All the actors and all the theatre-goers were essentially peasants, and Lawrence analyses them all in detail, from the life. He starts with the polite bows exchanged among the village worthies – the barber, the chemist, the hotel-keeper, who wears a beaver shoulder-cape, the portly magistrate who is very self-important and has a long brown beard (“I cannot tell why I hate the village magistrate”). There follows a more general tour-d’horizon, taking in fishermen, soldiers of the bersaglieri with grey cloaks and feathered hats, lounging young bloods and a few brazen young women, and a series of interpretative personal portraits.
Here for instance is the actor-manager, a vigorous man of 38, dark, ruddy and powerful, flaunting and florid, but with a secret sickness that oppresses him, “a kind of debility in the soul”. Here are the bersaglieri, sitting close together in groups. They have close-cropped, dark, slightly bestial heads and thick shoulders, and when the performance is over they pick up their cherished feathered hats in unison, fling on their cloaks and run all the way back to their barracks (for the corps did everything at the double).
A thin man down from the hills seems to have gathered his wife and child together into another, finer atmosphere, like the air of the mountains, and to guard them in it. He looks wild and untamed, but fierce with love. When he goes out and buys a bottle of lemonade, th
e mother and child sip it in tiny sips, while he bends over them “like a hawk arching its wings”.

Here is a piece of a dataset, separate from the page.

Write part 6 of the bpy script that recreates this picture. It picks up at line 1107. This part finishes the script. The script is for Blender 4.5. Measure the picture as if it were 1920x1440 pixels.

Here are the women of the village, perfectly dressed, hair gleaming, backs very straight, heads carried tensely. “They are not very noticeable. They seem held in reserve … Some strange will holds the women taut”. And here are those young men at the back of the theatre: they have a week’s growth of beard on their chins, because it is Saturday evening and they only shave on Sundays, but they are very clean, in clothes as in person.
They have dark, soft eyes … they move … with loose, heedless motion … lounge with wonderful ease against the wall … unconscious of the patches on their clothes or of their bare throats, that are knotted perhaps with a scarlet rag … There is a pathos of physical sensibility and mental inadequacy. Their mind is not sufficiently alert to run with their quick, warm senses.
I suppose one might, at a pinch, call all this travel writing, but it is embedded in very different matter – analytical, speculative, confessional. The theatre is extended, as it were, far beyond its walls, into more ethereal constructions. Now we see things that we could never see during those performances. For instance, we witness one of those women leading her drunken husband home after the performance to the beating she can expect. We witness the paradoxical passion that unites them nevertheless, brought together in their love of a child which is essentially a spiritual rather than a carnal love; and so we are introduced to that old Italian theme, the supremacy of Motherhood. It is almost a cliché nowadays, but perhaps in 1912 it was something new to be told that in Italy the woman was the law-giver of family life.
It was the age of Freud and Jung, and the book is rich in analyses and introspections. What “travel writer” would discover, in such a visit to a country theatre evidence too of phallus-worship in the Italian temperament, suppressed because of that maternal supremacy? And from this conclusion, go to surmise that Italian males have an unashamed enthusiasm for war? We see those bersaglieri in a new light now, “like young male caryatides … [in] a sort of physical trance … in love with one another”.